Due to allegations that the Nigerian naira is significantly undervalued, the value of the local currency has increased in foreign exchange markets. In the last week, there was a decline in exchange rates at both official and alternative markets due to heightened demand for the US dollar.
The possibility that the naira will regain the losses it has sustained since the significant devaluation in June 2023 has increased because better foreign exchange inflows haven’t been able to turn around the local currency’s situation. In an effort to draw more foreign capital into the market, Nigeria is now offering higher rates to foreign investors.
The depreciation of the naira has put strain on the balance sheets of local enterprises. Large foreign exchange liability companies are living beyond their means, and the adverse effects of foreign exchange losses have eroded the capital of Nigeria’s smaller banks.
The outlook is positive for Goldman Sachs, a global investment firm which just predict that the local currency will appreciate N1200 in 12 months. A more Naira Bulls prediction came from the Financial Derivative Company, FDC, claiming that the real value of the local currency should be N910.
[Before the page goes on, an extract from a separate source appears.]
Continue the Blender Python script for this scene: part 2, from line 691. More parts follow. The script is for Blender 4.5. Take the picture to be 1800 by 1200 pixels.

At the just concluded policy committee meeting of the Central Bank of Nigeria, CBN, Yemi Cardoso, apex bank governor affirmatively said the naira is grossly undervalued. Data from the FMDQ platform revealed that the naira weakened against the US dollar, depreciating by 1.57% to close at N1,627.40 per US dollar in the official market on Friday’s close.
The parallel market also witnessed a 0.44% weakening, closing at N1,600 per dollar on Friday due to increased demand ahead of CBN’s implementation of US dollar sales to the Bureau De Change.
In the global commodity market, oil prices decreased, as Brent crude fell by 0.27% to $82 per barrel, while West Texas Intermediate (WTI) crude also dropped by 0.51% to $78 per barrel.
The market faced demand pressures as OPEC+ members extended their voluntary production cuts of 2.2mbpd into Q2:2024 to support the oil market amid concerns over demand and rising oil output from non-members.
The expected positive impact on price from the cut coupled with positive trade data from China and an uptick in India’s oil demand, was offset by scepticism around the supply cut and increase in US crude inventories.
Consequently, Brent crude oil dipped 1.8% week on week to $82.08 per barrel on Friday. Nigeria’s FX reserves grew further this week, as the gross reserves level increased by $347.53 million week on week to $34.11 billion, data from the CBN showed.
The increase in foreign reserves balance was driven by foreign capital inflows following CBN’s drive to attract FX. Analysts said Nigeria has seen foreign net inflows of $822.6 million through the NAFEM window year to date.
In a note, Afrinvest Limited said at the NAFEM Window, the activity level improved 41.4% or $473.1 million to $1.6 billion and the price currency fell 4.9% against the US dollar to ₦1627.40/$1.00.
“We note that the spread between the NAFEM and parallel rates sustained its streak for the second week though weekly average declined 98.8% to ₦27.40”, Afrinvest stated.
Notwithstanding the recent policy actions by the CBN, the currency has remained under pressure, given that the market supply remains frail.
“However, we are encouraged by the pace of market reforms and the apex bank’s renewed interventions – the CBN further reduced the FX backlog after providing a further $200.00 million during the prior week which reduces the backlog to about $1.60 billion.
“In our view, as the CBN forges forward with its initiatives – which have included ensuring the naira assets are attractive to foreign participants to drive capital importation, and domestic participants (to drive investments over speculation – and clears the FX backlog) that dynamics in the FX market may improve and consequently lead to improved liquidity over the medium term”, Cordros Capital said in note.